Before World War One, Germany was a prosperous nation. In the decades since its unification, it had become an industrial powerhouse leading Europe in fields like chemicals, machinery, and optics. Its gold-backed currency traded at comparable rates to the British shilling, Italian lira, and French Franc (about 4-5:1 against the U.S. Dollar).
Nine years later, hyperinflation hit its peak in 1923. A loaf of bread in 1922, Germany cost 163 marks. In September 1923, it cost 1,500,000 marks and at the peak of German hyperinflation, a loaf of bread cost 200,000,000,000 Marks.
How hyperinflation leads to bread costing 200 billion Marks
Hyperinflation gripped the company for years starting in 1921. Its causes stem primarily from World War One. Germany and almost every other country that took part in the war drove itself deep into debt, financing this conflict. When Germany eventually lost, it also faced an additional penalty of 132 billion gold marks in reparations.
Germany began to buy foreign currency at any price to make payments, driving their already weak money down further. As their currency devalued, they had to print more money to pay back their debts, further devaluing it.

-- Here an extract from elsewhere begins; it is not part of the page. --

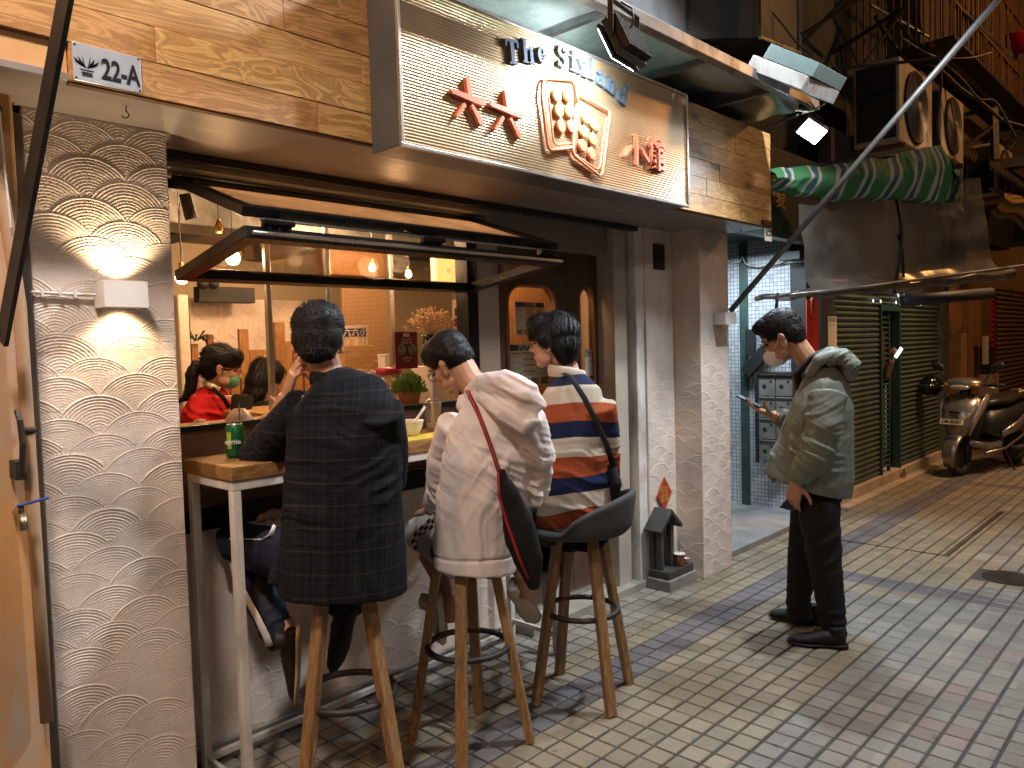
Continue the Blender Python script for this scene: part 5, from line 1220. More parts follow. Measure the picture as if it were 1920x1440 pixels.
# ================================================================== stall tarp, sheet, poles
def TPl(u, v):  # vertical plane of the stall front: y = 2.25 - .4 (x - 5.2)
    d = _ray(u, v); k = (2.25 + .4 * 5.2) / (d.y + .4 * d.x); return Vector((0, 0, H)) + d * k
tn = Vector((.4, 1, 0)).normalized(); tx = Vector((1, -.4, 0)).normalized()
M_tarp, t, b = new_mat('striped_tarp')
at = t.nodes.new('ShaderNodeAttribute'); at.attribute_name = 'u'
fr0 = mth(t, 'FRACT', mth(t, 'MULTIPLY', at.outputs['Fac'], 7.2))
cr = ramp(t, fr0, [(0, (.035, .20, .065)), (.44, (.50, .50, .45)), (.58, (.008, .11, .13)), (.78, (.50, .50, .45)), (.90, (.035, .20, .065))], 'CONSTANT')
n = nz(t, coords(t, 'Object'), 4, 4); t.links.new(mixc(t, mth(t, 'MULTIPLY', n, .6), cr, (.03, .05, .03)), b.inputs['Base Color']); b.inputs['Roughness'].default_value = .75
tarp = thing('striped_tarpaulin', 'rolled green tarpaulin with teal and white stripes hanging over the stall', 'tarpaulin', tuple(TPl(1600, 320)))
top = [(1441, 318), (1500, 313), (1560, 308), (1620, 300), (1680, 290), (1730, 277), (1766, 272)]
bot = [(1441, 352), (1500, 366), (1560, 374), (1620, 377), (1680, 378), (1730, 379), (1776, 381)]
def lerp_list(L, f):
    k = f * (len(L) - 1); i = min(int(k), len(L) - 2); a = k - i; return tuple(L[i][c] * (1 - a) + L[i + 1][c] * a for c in (0, 1))
def tf(i, j):
    a = lerp_list(top, i); b2 = lerp_list(bot, i); p = TPl(*a).lerp(TPl(*b2), min(1, j * 1.25))
    bulge = math.sin(min(1, j * 1.25) * PI) * .07 - (.03 if j > .8 else 0)
    w_ = noise.noise(Vector((i * 14, j * 3, 0))) * .022 + noise.noise(Vector((i * 45, j * 5, 2))) * .012
    p = p - tn * (bulge + w_) + Vector((0, 0, noise.noise(Vector((i * 9, j * 2, 5))) * .03))
    if j > .8: p = p + tn * (j - .8) * 1.2 + Vector((0, 0, (j - .8) * .5))
    return p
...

They were able to stabilize their currency in early 1922 at around 320 Marks per Dollar. Following that, they held a few international reparations conferences, including one led by J. P. Morgan, a U.S. investment banker. These were unable to find any working solutions and things spiraled out of control again.
At the peak of hyperinflation, one U.S. dollar was worth 1 trillion Marks. The currency had become worthless. A wheelbarrow of money couldn’t buy a loaf of bread and was more useful as kindling. That’s how the price of a German loaf of bread could get so high.